Given request ▸
Pull out from the material below all lines with "high".

Data block ▸

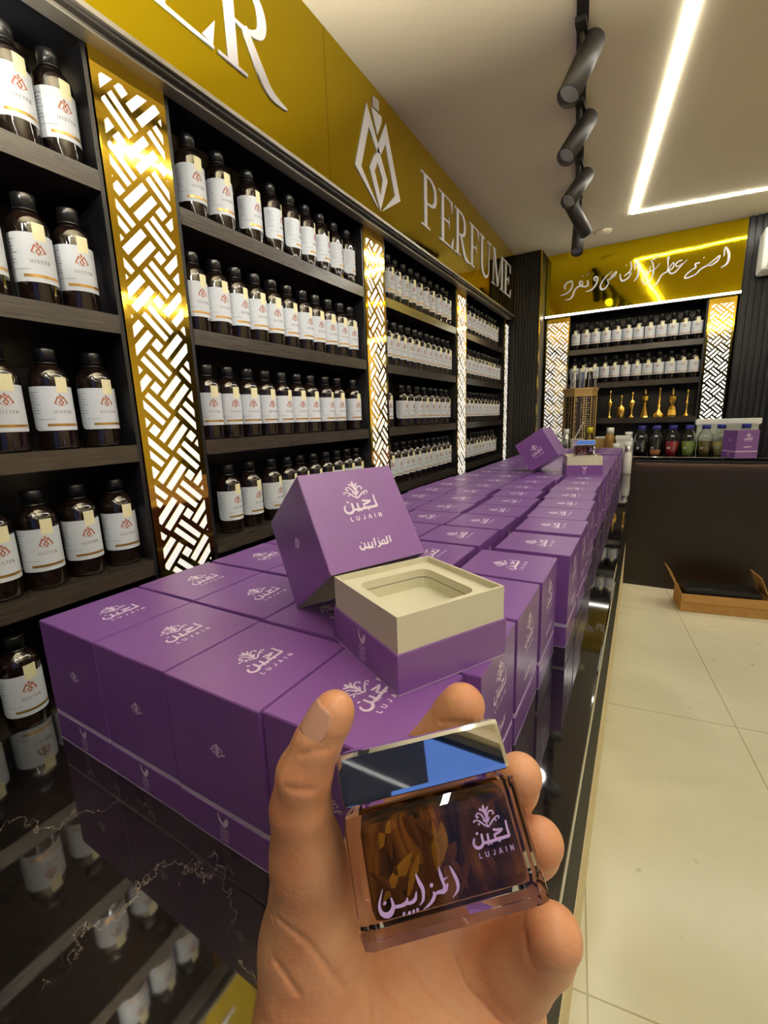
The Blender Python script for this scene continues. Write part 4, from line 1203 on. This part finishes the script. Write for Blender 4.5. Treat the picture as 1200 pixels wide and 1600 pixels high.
jar('supply_bottle', .443, -.042, .029, .205, 0, silver, white_pl, 'silver grey supply bottle with a white cap before the patterned cabinet', 'bottle')
jar('supply_bottle', .352, -.03, .033, .185, 0, white_pl, white_pl, 'white supply bottle partly behind the far tilted lid', 'bottle')
jar('flask', .610, -.040, .030, .215, 0, glass, yellow_cap, 'glass flask with a bright yellow cap', 'bottle')
jar('flask', .750, -.030, .036, .210, 0, liquid('amber_oil', S(150, 112, 52)), white_pl, 'amber filled flask with a white cap on the back bar', 'bottle')
jar('supply_bottle', .87, .12, .036, .17, 0, white_pl, white_pl, 'stout white supply bottle beside the first lab bottle', 'bottle')
mb = MB(); mb.box((-.04, -.022, 0), (.04, .022, .105), white_pl, bev=.003); mb.box((-.044, -.026, .1), (.044, .026, .13), white_pl, bev=.004)
o = mb.build('supply_carton', loc=(.521, -.0405, ZB_ + .0003)); tag(o, 'low white carton with a lid in front of the yellow capped flask', 'carton')
mb = MB(); mb.box((-.05, -.03, 0), (.05, .03, .125), wood_gold, bev=.003); mb.box((-.052, -.032, .125), (.052, .032, .14), white_pl, bev=.003)
o = mb.build('supply_carton', loc=(.70, .04, ZB_ + .0003)); tag(o, 'tan carton with white top beside the amber flask', 'carton')
mb = MB(); mb.box((-.045, -.03, 0), (.045, .03, .13), white_pl, bev=.003); mb.box((-.049, -.034, .118), (.049, .034, .15), white_pl, bev=.004)
o = mb.build('supply_carton', loc=(.838, -.036, ZB_ + .0003)); tag(o, 'white lidded carton beside the tall white bottles at the counter end', 'carton')
# tall white bottles at the end of the counter
jar('supply_bottle', .878, -.20, .030, .215, 0, white_pl, white_pl, 'white bottle at the far end of the counter, nearest its edge', 'bottle', z=H)
jar('supply_bottle', .882, -.30, .028, .19, 0, white_pl, silver, 'shorter white bottle in front of the one at the counter end', 'bottle', z=H)
jar('supply_bottle', .80, -.16, .030, .20, 0, white_pl, white_pl, 'white bottle behind the last purple boxes', 'bottle', z=H)

# glass stirrer leaning against the yellow capped flask
mb = MB(); mb.tube((-.055, -.02, .12), (.005, .0, .255), .004, white_pl, 12); mb.tube((-.058, -.0205, .0), (-.055, -.02, .12), .004, white_pl, 12)
mb.lathe([(0, 0), (.007, 0), (.007, .006), (0, .006)], white_pl, 12, Matrix.Translation((.005, .0, .252)))
o = mb.build('dropper', loc=(.560, -.068, ZB_ + .0003)); tag(o, 'thin white dropper rod sticking up beside the yellow capped flask', 'dropper')

# hexagonal cabinet with patterned panels
t = empty('hexagonal_cabinet', (.515, .088, ZB_ + .0003), rz=0, label='champagne gold hexagonal cabinet with pierced patterned panels on the back bar', cat='cabinet')
R6 = .122
def hexa(r_, z0, z1, m, mb, r2=None, rot=.28):
    vs = [(r_ * math.cos(k * PI / 3 + rot), r_ * math.sin(k * PI / 3 + rot) * .72, z0) for k in range(6)] + [((r2 or r_) * math.cos(k * PI / 3 + rot), (r2 or r_) * math.sin(k * PI / 3 + rot) * .72, z1) for k in range(6)]
    mb.add(vs, [(0, 1, 2, 3, 4, 5)[::-1], (6, 7, 8, 9, 10, 11)] + [(k, (k + 1) % 6, 6 + (k + 1) % 6, 6 + k) for k in range(6)], m)
mb = MB(); hexa(R6 - .004, 0.012, .45, arab, mb); mb.build('patterned_panels', t)
mb = MB(); hexa(R6 + .004, 0, .012, wood_gold, mb)
for k in range(6):
    a = k * PI / 3 + .28
    mb.tube((R6 * math.cos(a) * .99, R6 * math.sin(a) * .713, .012), (R6 * math.cos(a) * .99, R6 * math.sin(a) * .713, .45), .0045, wood_gold, 8)
mb.build('frame', t)
mb = MB(); hexa(R6 + .004, .45, .462, wood_gold, mb); hexa(R6, .462, .50, wood_gold, mb, R6 + .008); hexa(R6 + .012, .50, .512, wood_gold, mb); mb.build('cornice', t)
zc_ = ZB_ + .5125
for k, (dx_, cm, lb) in enumerate(((-.05, silver, 'clear tester flacon with silver body on the hexagonal cabinet'), (-.0, liquid('steel_blue', S(70, 80, 110)), 'steel blue tester flacon between its neighbours on the cabinet'), (.062, glass_dark, 'dark tester flacon at the right on the hexagonal cabinet'))):
    mb = MB(); mb.lathe([(0, 0), (.022, 0), (.023, .003), (.023, .112), (.02, .118), (.008, .12)], cm, 24); mb.lathe([(.008, .12), (.012, .12), (.012, .146), (0, .146)], label_y, 20)
    o = mb.build('tester_flacon', loc=(.515 + dx_, .075, zc_ + .0003)); tag(o, lb, 'flacon', 'tester flacons on the hexagonal cabinet')
mb = MB()
pts = [(-.10, -.035), (.0, -.075), (.10, -.03), (.105, .035)]
for x, y in pts + [(.03, -.062), (.06, -.048), (-.045, -.057)]:
    mb.tube((x, y, 0), (x, y, .125), .0035, silver, 8)
for a, b in zip(pts, pts[1:]):
    mb.tube((a[0], a[1], .125), (b[0], b[1], .125), .003, silver, 8)
o = mb.build('display_rail', loc=(.515, .088, zc_ + .0003)); tag(o, 'silver rail of upright bars around the flacons on the cabinet', 'rail')

# air conditioner at the right edge
t = empty('air_conditioner', (1.83, .17, H + 1.26), label='white wall air conditioner high at the right edge', cat='air conditioner')
mb = MB(); mb.box((-.30, -.19, 0), (.5, 0, .25), white_pl, bev=.02); mb.build('casing', t)
mb = MB(); mb.box((-.27, -.192, .012), (.47, -.17, .035), label_t); mb.build('air_outlet', t)

# ============================================================ CARTON ON THE FLOOR
t = empty('cardboard_carton', (1.262, -.462, 0), rz=math.radians(9.0), label='open shallow cardboard carton on the floor before the back bar', cat='carton')
cw, cdp, ch_ = .478, .20, .122; th = .004
mb = MB()
mb.box((0, 0, .0003), (cw, cdp, th), cardb); mb.box((0, 0, th), (cw, th, ch_), cardb); mb.box((0, cdp - th, th), (cw, cdp, ch_), cardb); mb.box((0, th, th), (th, cdp - th, ch_), cardb); mb.box((cw - th, th, th), (cw, cdp - th, ch_), cardb)
mb.box((.01, -.0008, .066), (cw, -.0001, .068), dark_line)
mb.build('carton_body', t)
def flap(name, p0, p1, d, ln):
    p0 = Vector(p0); p1 = Vector(p1); d = Vector(d).normalized() * ln; n_ = (p1 - p0).cross(d).normalized() * th
    mb = MB(); q = [p0, p1, p1 + d, p0 + d]
    mb.add([v for v in q] + [v + n_ for v in q], [(3, 2, 1, 0), (4, 5, 6, 7), (0, 1, 5, 4), (1, 2, 6, 5), (2, 3, 7, 6), (3, 0, 4, 7)], cardb)
    return mb.build(name, t)
flap('flap', (0, .02, ch_), (0, cdp, ch_), (-.075, 0, .15), .16)
flap('flap', (cw, .02, ch_), (cw, cdp, ch_), (-.055, 0, .13), .15)
flap('flap', (0, 0, ch_), (cw, 0, ch_), (0, -.01, -.07), .055)
mb = MB(); mb.box((.02, .02, .006), (.44, .18, .156), filmb, bev=.012)
o = mb.build('wrapped_parcel', loc=(1.262, -.462, 0)); o.rotation_euler = (0, 0, math.radians(9.0)); tag(o, 'black film wrapped parcel lying in the cardboard carton', 'parcel')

Exercise output ▸
The Blender Python script for this scene continues. Write part 4, from line 1203 on. This part finishes the script. Write for Blender 4.5. Treat the picture as 1200 pixels wide and 1600 pixels high.
t = empty('air_conditioner', (1.83, .17, H + 1.26), label='white wall air conditioner high at the right edge', cat='air conditioner')